### Aim
Take every line from the material that has the word "picture" in it.
____________
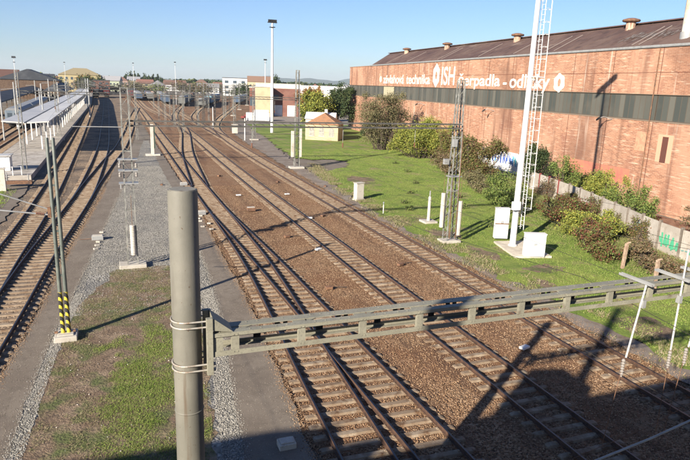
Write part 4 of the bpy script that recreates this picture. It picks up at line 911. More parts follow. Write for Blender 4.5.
def cabinet(loc, rz, w_, d_, h, label, z0=.1, split=False):
    t = thing('electrical_cabinet', label, 'cabinet', loc, rz, group='white cabinets at the light pole'); m = MB(); m.box(-w_/2,w_/2,-d_/2,d_/2,z0,z0+h); m.build('body', M_white, t, bevel=.015)
    m = MB(); m.box(-w_/2+.05,-.01,-d_/2-.012,-d_/2-.002,z0+.08,z0+h-.08); m.box(.01,w_/2-.05,-d_/2-.012,-d_/2-.002,z0+.08,z0+h-.08); m.build('door', M_white, t)
    m = MB(); m.box(-.06,-.03,-d_/2-.03,-d_/2-.012,z0+h*.5,z0+h*.6); m.box(.03,.06,-d_/2-.03,-d_/2-.012,z0+h*.5,z0+h*.6); m.build('handle', M_black, t)
    m = MB(); m.box(-w_/2-.03,w_/2+.03,-d_/2-.04,d_/2+.03,z0+h,z0+h+.04); m.build('lid', M_white, t)
    if split: m = MB(); m.box(-w_/2-.01,w_/2+.01,-d_/2-.02,-d_/2-.001,z0+h*.48,z0+h*.52); m.build('hinge_band', M_rust, t)
    return t
cabinet((25.15,34.0,0), -.35, .95, .4, 2.15, 'tall white cabinet standing behind the light pole slab', split=True)
cabinet((24.5,29.5,0), -.35, 1.3, .45, 1.45, 'wide low white cabinet in front of the light pole')
for (x, y, h, rz, lab) in ((28.5,26.1,1.55,.1,'leaning weathered concrete fence post beside the dark red bush'),(27.0,22.4,1.7,-.05,'weathered concrete fence post half hidden behind the near beam'),(25.6,17.5,1.7,.04,'concrete fence post nearest the right edge of the picture')):
    t = thing('fence_post', lab, 'post', (x,y,0), group='old concrete fence posts'); m = MB(); m.bar((0,0,-.1),(rz,0,h),.17,.15); m.build('shaft', mat('weathered post',(.36,.27,.2),[((.25,.17,.12),3,.4,.6)],rough=.95), t); m = MB(); m.bar((rz,0,h),(rz-.0,-.22,h+.12),.1,.1); m.build('crook', mat('weathered post',(0,0,0)), t)
m = MB(); m.box(-.25,.25,-.2,.2,-.1,.14); m.box(-.2,.2,-.15,.15,.14,.18); tag(m.build('cable_box', M_concrete, loc=(4.15,14.75,0), bevel=.02), 'grey concrete cable box on the asphalt path in the bridge shadow', 'box')
# small trackside pieces
def balise(t_, s_, rz, lab):
    o = thing('track_magnet', lab, 'magnet', (t_,s_,-.03), rz, group='white track markers'); m = MB(); m.box(-.22,.22,-.12,.12,.0,.09); m.build('body', M_white, o, bevel=.01); m = MB(); m.box(-.3,.3,-.03,.03,-.04,.0); m.build('base', M_rust, o)
balise(14.9,53.8,.2,'white marker block on the ballast left of the lawn track, farthest one')
balise(13.9,43.5,-.3,'white marker block beside the middle track right rail')
balise(11.7,34.6,.5,'white marker block beside the middle track left rail')
balise(15.3,18.3,.3,'white litter-like block between the middle and lawn tracks, near the beam')
balise(10.3,54.1,.1,'white marker block left of the middle track')
def machine(t_, s_, rz, lab, m_=M_lightgrey):
    o = thing('point_machine', lab, 'point machine', (t_,s_,-.03), rz, group='point machines by the switches'); m = MB(); m.box(-.35,.35,-.2,.2,0,.28); m.build('body', m_, o, bevel=.02)
    m = MB(); m.box(-.3,.3,-.16,.16,.28,.32); m.build('lid', M_concrete, o); m = MB(); m.tube((.35,0,.08),(1.1,0,.06),.02); m.build('rod', M_rust, o)
machine(5.9,46.6,0,'grey point machine at the left switch beside the asphalt path')
machine(-1.55,40.4,3.14,'pale point machine beside the striped-foot twin poles')
machine(10.0,47.2,3.14,'dark point machine between the left and middle tracks', M_rust)
machine(6.0,60.5,0,'small grey point machine farther along the left path')
def cover(x_, y_, lab):
    r_ = random.Random(int(y_*10)); o = thing('cable_cover', lab, 'cable cover', (x_,y_,-.04), r_.uniform(-.5,.5), group='pale cable cover blocks by the switches')
    m = MB(); m.box(-.13,.13,-.08,.08,0,.1); m.build('block', M_concrete, o, bevel=.01); m = MB(); m.tube((-.05,-.02,.1),(.06,.03,.1),.012,n=6); m.build('lifting_loop', M_rust, o)
for k in range(7): a = random.Random(k); cover(5.75+a.uniform(-.4,.3), 41.5+k*.9, f'pale cable cover block along the left switch, {nth(k)} from the near end')
for k in range(6): cover(-1.6+.05*k, 38.0+k*.85, f'pale cable cover block beside the platform side switch, {nth(k)} from the near end')
# cross-over chairs, joint boxes and bits between the rails
for k, (x_, y_) in enumerate(((9.9,27.4),(10.6,38.2),(15.4,30.2),(15.2,44.0),(10.4,66.0),(15.8,61.0),(20.0,57.5),(3.9,61.0))):
    o = thing('joint_box', f'small rusty joint box lying on the ballast, {nth(k)} in a loose series', 'box', (x_,y_,-.05), .2*k, group='small rusty joint boxes on the ballast')
    m = MB(); m.box(-.18,.18,-.12,.12,0,.14); m.build('body', M_rust, o, bevel=.01); m = MB(); m.path([(.18,0,.04),(.6,.1,.03),(1.0,-.05,.02)],.015); m.build('cable', M_black, o)

# ------------------------------------------------------------------ yellow shed
t = thing('shed', 'small yellow plastered shed with orange hip roof and three grey arched windows', 'shed', (36.3,107.1,0), -R(30))
m = MB(); m.box(-3.15,3.15,0,6,-.2,2.95); m.build('wall', M_cream, t)
m = MB(); m.add([(-3.4,-.25,2.93),(3.4,-.25,2.93),(3.4,6.25,2.93),(-3.4,6.25,2.93),(0,2.2,5.0),(0,4.0,5.0)],[(0,1,4),(1,2,5,4),(2,3,5),(3,0,4,5),(0,3,2,1)]); m.build('roof', M_tile, t)
for x in (-1.9,0,1.9):
    m = MB(); pts = [(x-.5,.75),(x+.5,.75),(x+.5,2.0),(x+.35,2.25),(x,2.35),(x-.35,2.25),(x-.5,2.0)]
    m.add([(a,-.03,b) for a,b in pts]+[(a,.02,b) for a,b in pts], [tuple(range(7))[::-1]]+[(i,(i+1)%7,7+(i+1)%7,7+i) for i in range(7)]); w_ = m.build('window', mat('boarded window',(.3,.29,.26),[((.22,.21,.19),3,.4,.6)],rough=.8), t)
    m = MB(); m.box(x-.6,x+.6,-.08,-.001,.66,.745); m.build('sill', M_whitecon, w_)
    m = MB(); m.box(x-.02,x+.02,-.06,-.031,.75,2.3); m.box(x-.5,x+.5,-.06,-.031,1.45,1.5); m.build('frame', M_whitecon, w_)
m = MB(); m.box(-3.2,-3.16,1,2.2,0,2.1); m.build('door', M_brown, t)
t = thing('outbuilding', 'low pale building with light grey roofs behind the yellow shed', 'building', (39.6,117.5,0), -R(24))
m = MB(); m.box(-3.2,2.8,0,6,-.2,3.3); m.build('wall', M_whitecon, t)
m = MB(); m.add([(-3.4,-.3,3.3),(3.0,-.3,3.3),(3.0,6.3,3.3),(-3.4,6.3,3.3),(-3.4,3,4.6),(3.0,3,4.6)],[(0,1,5,4),(2,3,4,5),(0,4,3),(1,2,5)]); m.build('roof', mat('pale roof sheet',(.55,.56,.58),rough=.5), t)
m = MB(); m.box(.6,1.2,1.6,2.2,3.6,5.3); m.build('chimney', M_whitecon, t)
m = MB(); m.box(-2.5,-1.5,-.03,-.001,1,2.2); m.build('window', M_glass, t); m = MB(); m.box(.5,1.5,-.03,-.001,1,2.2); m.build('window', M_glass, t)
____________
### Task solution
Write part 4 of the bpy script that recreates this picture. It picks up at line 911. More parts follow. Write for Blender 4.5.
for (x, y, h, rz, lab) in ((28.5,26.1,1.55,.1,'leaning weathered concrete fence post beside the dark red bush'),(27.0,22.4,1.7,-.05,'weathered concrete fence post half hidden behind the near beam'),(25.6,17.5,1.7,.04,'concrete fence post nearest the right edge of the picture')):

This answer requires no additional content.